Apesar do tempo ruim, fui à Candelária na última quarta-feira. No trem um camelô vendia guarda-chuvas a oito reais. Não comprei. Chegando à estação Central a chuva apertou e me vi obrigado a comprar o mesmo tipo de guarda-chuva por dez reais. Agora não posso mais dizer que não tenho guarda-chuva.
Na Candelária a animação era grande, vários carros de som ou trios elétricos, grandes e pequenos, o do Governo do Estado o maior de todos, já pronto para iniciar a passeata, embicado na Rio Branco. Gente de todos os lugares, de Campos dos Goytacazes a Piraí, com bandeiras e bandeirolas, faixas e camisetas com o mote da manifestação: Contra a covardia, em defesa do Rio. E muitos cidadãos e cidadãs, de todas as idades, sem qualquer vínculo com torcidas ou claques organizadas ou quaisquer outras instituições sociais: homens e mulheres cumprindo um dever de cidadania.
E que bonito era: o Rio levantava a cabeça, protestava!

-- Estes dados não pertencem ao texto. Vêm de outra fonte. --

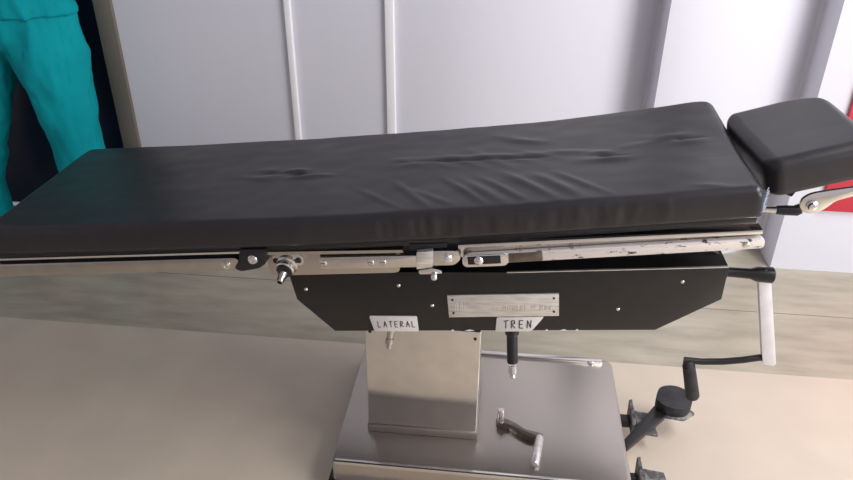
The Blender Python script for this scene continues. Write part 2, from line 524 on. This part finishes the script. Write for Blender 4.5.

Circulei entre as gentes, observando as faixas, procurando alguma pilhéria, gracejo ou picardia, bem ao gosto do espírito carioca. O que encontrei foi referências a petróleo, royalties, Ibsen Pinheiro e covardia, todas objetivas e bem comportadas. Ainda na Presidente Vargas, aguardando sua vez de adentrar a Rio Branco, um carro de porte médio identificado como Trio Arrudão (cruzes!) exibia duas faixas em letras pretas mal traçadas. Uma dizia: Ô LULA, SE VOCÊ NÃO COMPRAR ESTA BRIGA VAI FICAR QUEIMADO PARA SEMPRE; a outra: Ô LULA, AGORA QUERO VER SE VOCÊ É MESMO O CARA. Aí estava o espírito carioca!
O Trio do Governo iniciava o desfile deslocando-se lentamente, e eu me dirigi à Cinelândia, beirando a calçada. Um jornaleiro distribuía gratuitamente uma Edição Extra do JB sobre o evento. Grupos de policiais, viaturas de polícia, ambulâncias. Entrei numa banca de jornais e comprei dois chocolates. Quase ia lá deixando o guarda-chuva. Ainda bem que não o perdi desta feita, pois ao chegar à Cinelândia a chuva engrossou. A praça já estava cheia e as pessoas sem capa ou guarda-chuva dispersaram-se pelas ruas laterais, procurando abrigo nas marquises dos edifícios. Meti-me num beco formado por tapumes de obras e andaimes em frente ao Bola Preta. Rapidamente o lugar ficou atulhado, inclusive com policiais, e eu considerei melhor sair dali, caso houvesse um estouro de boiada eu seria esmagado contra as vidraças da portaria fechada. Contornei pelas ruas laterais buscando um acesso à Praça Floriano que não estivesse atulhado de equipamento eletrônico, barracas e palanques. A chuva diminuiu e a praça encheu-se novamente. Após três horas do início da passeata, os trios elétricos chegavam finalmente à Cinelândia. O do Governo parou por largos minutos deitando falas e música. No palanque oficial, artistas e outros personagens da cena carioca se posicionavam em defesa do Rio e Espírito Santo. Um fato me chamou a atenção: o Trio Arrudão (cruzes!) passava à minha frente. Mas onde estavam as faixas com letras pretas mal traçadas? Sumiram! Reparando melhor, vi por debaixo de outra faixa as duas primeiras letras da faixa anterior: Ô L... Não havia dúvida – censuraram o espírito carioca para não melindrar o companheiro-presidente!
Como continuasse chovendo não podia sentar e os meus pés já doíam. Os discursos dos políticos ainda demoravam. Fechei o guarda-chuva e desci as escadas do Metrô convicto de haver cumprido um dever.